D’ailleurs, il a outré souvent les caractères : il a voulu, par cette liberté, plaire au parterre, frapper les spectateurs les moins délicats, et rendre le ridicule plus sensible. Mais quoiqu’on doive marquer chaque passion dans son plus fort degré et par ses traits les plus vifs, pour en mieux montrer l’excès et la difformité, on n’a pas besoin de forcer la nature, et d’abandonner le vraisemblable.
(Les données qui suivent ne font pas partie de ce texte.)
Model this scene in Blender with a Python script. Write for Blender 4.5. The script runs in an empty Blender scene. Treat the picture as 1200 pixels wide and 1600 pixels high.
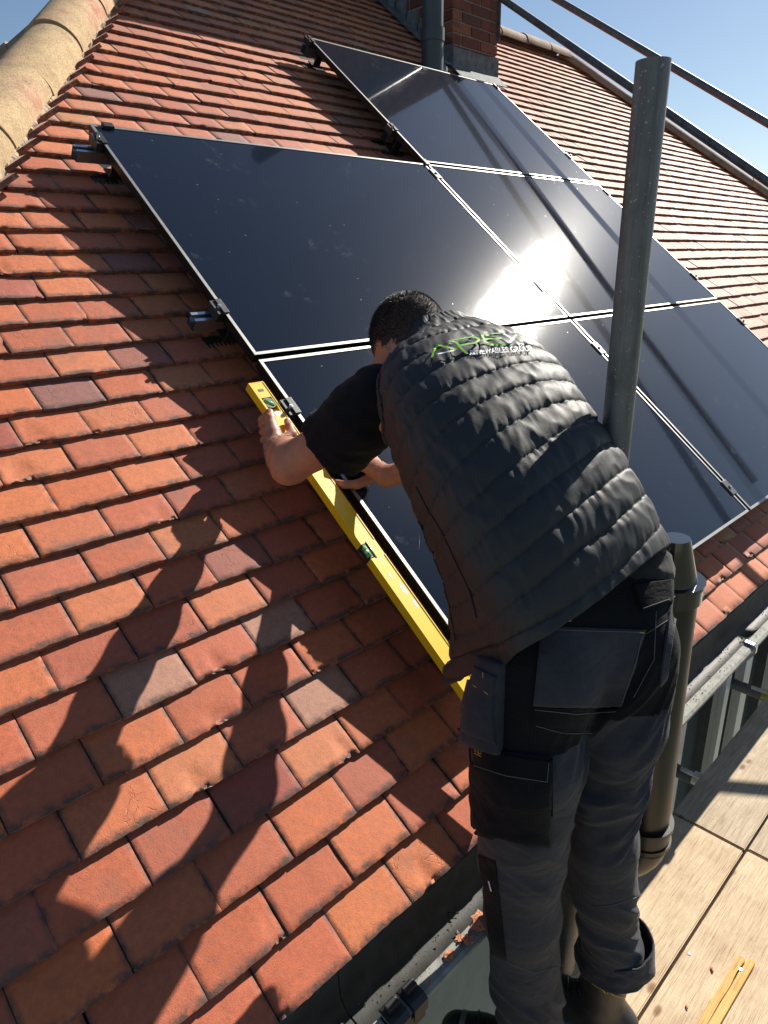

Ainsi, malgré l’exemple de Plaute, où nous lisons, Cedo tertiam, je soutiens, contre Molière, qu’un avare qui n’est point fou ne va jamais jusqu’à vouloir regarder dans la troisième main de l’homme qu’il soupçonne de l’avoir volé.

 

 

Un autre défaut de Molière, que beaucoup de gens d’esprit lui pardonnent, et que je n’ai garde de lui pardonner, est qu’il a donné un tour gracieux au vice, avec une austérité ridicule et odieuse à la vertu. Je comprends ses défenseurs ne manqueront pas de dire qu’il a traité avec honneur la vraie probité, qu’il n’a attaqué qu’une vertu chagrine et qu’une hypocrisie détestable.

 

Fénelon, Lettre à l’Académie, chapitre VII, 1714.